If you can’t deal with these kind of comments, you may as well find another board. Your own OP raised more questions than it answered, and you are upset that you got questions?

Plus –

?? I’ve read virtually no defensive posts here except your own.

Exactly.

Now I can’t help but think “Resistance is futile.”

Good intentions are irrelevant. Extrapolation is irrelevant. You will be assimilated.

We will add your cynical and negative distinctiveness to our own.

To answer the OP – I’ve never been married, and I can’t remember a period of self-imposed celibacy in any relationship I’ve ever been in. It does seem to me that if you put a lot of importance on the sex on your wedding night, you might be severely disappointed. It’s going to be an exhausting day.

But I was in one relationship where, for a couple of reasons, we decided to wait for a month before our first time. It was a month of pre-foreplay. When we finally got to it… Oh my. Yes, the sexual tension we had built up had a tremendous release.

Good grief. You wrote a terrible post and your mad at people for reading it wrong.

Now , even worse, you are mad at the folks that asked questions so they could get more info to actually GIVE you some useful advice (or even just figure out what your post actually meant).

Those arent questions that make you think. Those are questions people NEEDED to know to help you.

A poorly worded request for advice with virtually no supporting info is about as useless as tits on a boar hog.

Should I get a new car ?

Yes.

No.

Or maybe.

Good grief again.

Hey hey heeeeey… Hey. Can’t I do both?

While I think there were quite a few rude responses to your OP and a lot of projection (hint: Someone can’t ‘withhold’ something unless you assumed it is owed to you), you can’t ask a question outside of GQ (or even in GQ) and expect nothing but clear, factual answers. Especially when it comes to sex. So all people can do is offer their own direct or indirect experiences, similar experiences or ask you more questions to clarify.

And even then, no two couples have the same experience. If your SO has had premature ejaculation problems that you’ve worked through, building up to a big event may be a horrible idea. But if waiting only makes it better for you, it could be an excellent idea.

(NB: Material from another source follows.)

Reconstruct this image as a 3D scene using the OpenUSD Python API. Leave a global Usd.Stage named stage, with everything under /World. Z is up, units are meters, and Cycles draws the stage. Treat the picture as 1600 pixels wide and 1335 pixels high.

The best advice is IMHO, as several Dopers pointed out, that you may be too tired or drunk on your wedding night to have good sex or any sex at all – so rather than building up to one magic, perfect night, make it about your wedding day and then start the crazy sex-filled honeymoon whenever you two are feeling your best.

And don’t let this sour you on posting on the Dope. I love puns!

Re-think your phrasing next time. It has a pretty big impact on how people respond when they read your words.

Did not posting for two weeks make it more special when you finally did post again?

Well played, that man.

She didn’t address the collective voice. She addressed where the specific posts that she liked started.

Billfish summed up the problem nicely.

Tdn–gimme a break. You love this place. You’ve just had a few too many threads backfire on you.

And you, olives-you’ve been here long enough to know that the very fact that people will give coherent negative opinions is one of the things that make this board so valuable. I mean, have you even read other boards? Someone will post something like “I’m thinking of cheating on my husband with my boss” and get responses like “New love is so special!” or “ur a slut.”

Serenata–glad to hear that you’ve had Brazilians before. Having that kind of rash on your honeymoon…yowch!

ETA: Ender wins the thread.

Apparently this comes as a surprise, but some of us ask questions as a way to request information. YMMV.